(Data records)
____________
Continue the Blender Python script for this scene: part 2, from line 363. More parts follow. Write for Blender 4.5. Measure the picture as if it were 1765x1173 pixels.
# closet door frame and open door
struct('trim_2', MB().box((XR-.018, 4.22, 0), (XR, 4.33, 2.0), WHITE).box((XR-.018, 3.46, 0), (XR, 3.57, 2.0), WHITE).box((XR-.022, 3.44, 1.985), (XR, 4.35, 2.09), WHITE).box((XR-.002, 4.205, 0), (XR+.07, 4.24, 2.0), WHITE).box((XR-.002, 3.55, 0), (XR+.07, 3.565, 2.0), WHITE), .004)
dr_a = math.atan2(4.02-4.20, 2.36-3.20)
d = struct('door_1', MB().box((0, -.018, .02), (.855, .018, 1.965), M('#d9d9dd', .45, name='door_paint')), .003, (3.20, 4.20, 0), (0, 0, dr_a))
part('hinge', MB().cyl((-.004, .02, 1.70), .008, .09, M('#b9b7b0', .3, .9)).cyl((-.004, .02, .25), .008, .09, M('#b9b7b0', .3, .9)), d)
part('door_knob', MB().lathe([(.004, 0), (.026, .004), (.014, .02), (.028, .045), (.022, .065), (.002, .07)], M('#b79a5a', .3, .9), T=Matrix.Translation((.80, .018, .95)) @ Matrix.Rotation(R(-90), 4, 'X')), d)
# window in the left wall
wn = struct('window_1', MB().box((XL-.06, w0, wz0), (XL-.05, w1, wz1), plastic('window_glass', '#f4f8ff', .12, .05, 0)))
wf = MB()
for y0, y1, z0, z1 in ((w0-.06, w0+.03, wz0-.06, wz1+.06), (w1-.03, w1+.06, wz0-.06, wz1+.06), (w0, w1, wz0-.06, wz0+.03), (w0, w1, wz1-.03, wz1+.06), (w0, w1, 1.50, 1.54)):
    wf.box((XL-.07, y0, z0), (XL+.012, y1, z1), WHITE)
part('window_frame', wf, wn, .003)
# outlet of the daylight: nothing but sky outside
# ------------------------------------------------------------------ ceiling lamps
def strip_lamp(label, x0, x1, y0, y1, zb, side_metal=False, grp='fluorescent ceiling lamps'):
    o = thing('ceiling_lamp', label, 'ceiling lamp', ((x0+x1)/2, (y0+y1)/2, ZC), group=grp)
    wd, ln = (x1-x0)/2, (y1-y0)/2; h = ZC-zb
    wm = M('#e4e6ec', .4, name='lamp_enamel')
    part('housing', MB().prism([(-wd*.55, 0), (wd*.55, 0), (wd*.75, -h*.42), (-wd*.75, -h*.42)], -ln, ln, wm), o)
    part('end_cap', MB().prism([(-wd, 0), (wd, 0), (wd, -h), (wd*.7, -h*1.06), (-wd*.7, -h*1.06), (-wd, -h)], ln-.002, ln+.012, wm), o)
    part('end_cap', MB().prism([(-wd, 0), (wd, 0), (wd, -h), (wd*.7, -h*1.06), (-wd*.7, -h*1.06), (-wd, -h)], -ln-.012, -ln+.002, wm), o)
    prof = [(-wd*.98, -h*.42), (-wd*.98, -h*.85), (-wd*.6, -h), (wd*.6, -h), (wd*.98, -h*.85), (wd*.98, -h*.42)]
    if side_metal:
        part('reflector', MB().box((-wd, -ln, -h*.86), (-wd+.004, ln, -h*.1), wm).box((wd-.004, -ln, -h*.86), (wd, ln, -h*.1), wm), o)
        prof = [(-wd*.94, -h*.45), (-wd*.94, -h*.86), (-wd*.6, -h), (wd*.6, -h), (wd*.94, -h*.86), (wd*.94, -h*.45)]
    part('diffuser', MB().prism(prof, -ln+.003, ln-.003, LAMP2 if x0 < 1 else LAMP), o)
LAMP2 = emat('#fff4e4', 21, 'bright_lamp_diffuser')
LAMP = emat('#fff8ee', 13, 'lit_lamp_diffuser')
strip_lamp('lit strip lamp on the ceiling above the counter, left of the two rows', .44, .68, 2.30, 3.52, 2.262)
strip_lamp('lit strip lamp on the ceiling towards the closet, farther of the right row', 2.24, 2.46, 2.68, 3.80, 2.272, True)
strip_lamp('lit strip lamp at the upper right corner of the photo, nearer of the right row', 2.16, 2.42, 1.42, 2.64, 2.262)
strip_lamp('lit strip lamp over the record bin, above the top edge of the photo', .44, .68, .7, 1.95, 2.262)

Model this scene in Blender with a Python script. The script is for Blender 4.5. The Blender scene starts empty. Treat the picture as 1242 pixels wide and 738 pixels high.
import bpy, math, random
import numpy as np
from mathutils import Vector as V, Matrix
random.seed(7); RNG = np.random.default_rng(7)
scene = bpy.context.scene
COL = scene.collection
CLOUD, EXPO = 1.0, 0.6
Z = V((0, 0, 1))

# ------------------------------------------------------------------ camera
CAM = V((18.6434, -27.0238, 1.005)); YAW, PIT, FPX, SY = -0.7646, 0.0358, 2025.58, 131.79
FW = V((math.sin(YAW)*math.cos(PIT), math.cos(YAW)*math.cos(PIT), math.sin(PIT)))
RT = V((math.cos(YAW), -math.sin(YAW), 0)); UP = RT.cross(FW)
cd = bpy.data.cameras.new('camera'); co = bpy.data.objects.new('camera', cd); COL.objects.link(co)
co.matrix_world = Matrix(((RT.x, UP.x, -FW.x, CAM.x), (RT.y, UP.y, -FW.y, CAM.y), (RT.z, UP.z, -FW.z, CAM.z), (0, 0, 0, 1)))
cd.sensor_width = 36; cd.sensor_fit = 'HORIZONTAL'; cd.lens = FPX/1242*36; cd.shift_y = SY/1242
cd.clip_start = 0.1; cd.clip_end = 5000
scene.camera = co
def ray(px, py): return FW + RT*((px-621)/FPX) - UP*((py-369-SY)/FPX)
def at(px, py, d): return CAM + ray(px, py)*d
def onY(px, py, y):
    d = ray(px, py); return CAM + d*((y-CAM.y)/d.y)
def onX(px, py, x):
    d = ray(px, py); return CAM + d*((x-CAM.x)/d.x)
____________
▸ Set task: Extract the full listing and reproduce each line exactly.

▸ Output of the task:
Continue the Blender Python script for this scene: part 2, from line 363. More parts follow. Write for Blender 4.5. Measure the picture as if it were 1765x1173 pixels.
# closet door frame and open door
struct('trim_2', MB().box((XR-.018, 4.22, 0), (XR, 4.33, 2.0), WHITE).box((XR-.018, 3.46, 0), (XR, 3.57, 2.0), WHITE).box((XR-.022, 3.44, 1.985), (XR, 4.35, 2.09), WHITE).box((XR-.002, 4.205, 0), (XR+.07, 4.24, 2.0), WHITE).box((XR-.002, 3.55, 0), (XR+.07, 3.565, 2.0), WHITE), .004)
dr_a = math.atan2(4.02-4.20, 2.36-3.20)
d = struct('door_1', MB().box((0, -.018, .02), (.855, .018, 1.965), M('#d9d9dd', .45, name='door_paint')), .003, (3.20, 4.20, 0), (0, 0, dr_a))
part('hinge', MB().cyl((-.004, .02, 1.70), .008, .09, M('#b9b7b0', .3, .9)).cyl((-.004, .02, .25), .008, .09, M('#b9b7b0', .3, .9)), d)
part('door_knob', MB().lathe([(.004, 0), (.026, .004), (.014, .02), (.028, .045), (.022, .065), (.002, .07)], M('#b79a5a', .3, .9), T=Matrix.Translation((.80, .018, .95)) @ Matrix.Rotation(R(-90), 4, 'X')), d)
# window in the left wall
wn = struct('window_1', MB().box((XL-.06, w0, wz0), (XL-.05, w1, wz1), plastic('window_glass', '#f4f8ff', .12, .05, 0)))
wf = MB()
for y0, y1, z0, z1 in ((w0-.06, w0+.03, wz0-.06, wz1+.06), (w1-.03, w1+.06, wz0-.06, wz1+.06), (w0, w1, wz0-.06, wz0+.03), (w0, w1, wz1-.03, wz1+.06), (w0, w1, 1.50, 1.54)):
    wf.box((XL-.07, y0, z0), (XL+.012, y1, z1), WHITE)
part('window_frame', wf, wn, .003)
# outlet of the daylight: nothing but sky outside
# ------------------------------------------------------------------ ceiling lamps
def strip_lamp(label, x0, x1, y0, y1, zb, side_metal=False, grp='fluorescent ceiling lamps'):
    o = thing('ceiling_lamp', label, 'ceiling lamp', ((x0+x1)/2, (y0+y1)/2, ZC), group=grp)
    wd, ln = (x1-x0)/2, (y1-y0)/2; h = ZC-zb
    wm = M('#e4e6ec', .4, name='lamp_enamel')
    part('housing', MB().prism([(-wd*.55, 0), (wd*.55, 0), (wd*.75, -h*.42), (-wd*.75, -h*.42)], -ln, ln, wm), o)
    part('end_cap', MB().prism([(-wd, 0), (wd, 0), (wd, -h), (wd*.7, -h*1.06), (-wd*.7, -h*1.06), (-wd, -h)], ln-.002, ln+.012, wm), o)
    part('end_cap', MB().prism([(-wd, 0), (wd, 0), (wd, -h), (wd*.7, -h*1.06), (-wd*.7, -h*1.06), (-wd, -h)], -ln-.012, -ln+.002, wm), o)
    prof = [(-wd*.98, -h*.42), (-wd*.98, -h*.85), (-wd*.6, -h), (wd*.6, -h), (wd*.98, -h*.85), (wd*.98, -h*.42)]
    if side_metal:
        part('reflector', MB().box((-wd, -ln, -h*.86), (-wd+.004, ln, -h*.1), wm).box((wd-.004, -ln, -h*.86), (wd, ln, -h*.1), wm), o)
        prof = [(-wd*.94, -h*.45), (-wd*.94, -h*.86), (-wd*.6, -h), (wd*.6, -h), (wd*.94, -h*.86), (wd*.94, -h*.45)]
    part('diffuser', MB().prism(prof, -ln+.003, ln-.003, LAMP2 if x0 < 1 else LAMP), o)
LAMP2 = emat('#fff4e4', 21, 'bright_lamp_diffuser')
LAMP = emat('#fff8ee', 13, 'lit_lamp_diffuser')
strip_lamp('lit strip lamp on the ceiling above the counter, left of the two rows', .44, .68, 2.30, 3.52, 2.262)
strip_lamp('lit strip lamp on the ceiling towards the closet, farther of the right row', 2.24, 2.46, 2.68, 3.80, 2.272, True)
strip_lamp('lit strip lamp at the upper right corner of the photo, nearer of the right row', 2.16, 2.42, 1.42, 2.64, 2.262)
strip_lamp('lit strip lamp over the record bin, above the top edge of the photo', .44, .68, .7, 1.95, 2.262)

Model this scene in Blender with a Python script. The script is for Blender 4.5. The Blender scene starts empty. Treat the picture as 1242 pixels wide and 738 pixels high.
import bpy, math, random
import numpy as np
from mathutils import Vector as V, Matrix
random.seed(7); RNG = np.random.default_rng(7)
scene = bpy.context.scene
COL = scene.collection
CLOUD, EXPO = 1.0, 0.6
Z = V((0, 0, 1))

# ------------------------------------------------------------------ camera
CAM = V((18.6434, -27.0238, 1.005)); YAW, PIT, FPX, SY = -0.7646, 0.0358, 2025.58, 131.79
FW = V((math.sin(YAW)*math.cos(PIT), math.cos(YAW)*math.cos(PIT), math.sin(PIT)))
RT = V((math.cos(YAW), -math.sin(YAW), 0)); UP = RT.cross(FW)
cd = bpy.data.cameras.new('camera'); co = bpy.data.objects.new('camera', cd); COL.objects.link(co)
co.matrix_world = Matrix(((RT.x, UP.x, -FW.x, CAM.x), (RT.y, UP.y, -FW.y, CAM.y), (RT.z, UP.z, -FW.z, CAM.z), (0, 0, 0, 1)))
cd.sensor_width = 36; cd.sensor_fit = 'HORIZONTAL'; cd.lens = FPX/1242*36; cd.shift_y = SY/1242
cd.clip_start = 0.1; cd.clip_end = 5000
scene.camera = co
def ray(px, py): return FW + RT*((px-621)/FPX) - UP*((py-369-SY)/FPX)
def at(px, py, d): return CAM + ray(px, py)*d
def onY(px, py, y):
    d = ray(px, py); return CAM + d*((y-CAM.y)/d.y)
def onX(px, py, x):
    d = ray(px, py); return CAM + d*((x-CAM.x)/d.x)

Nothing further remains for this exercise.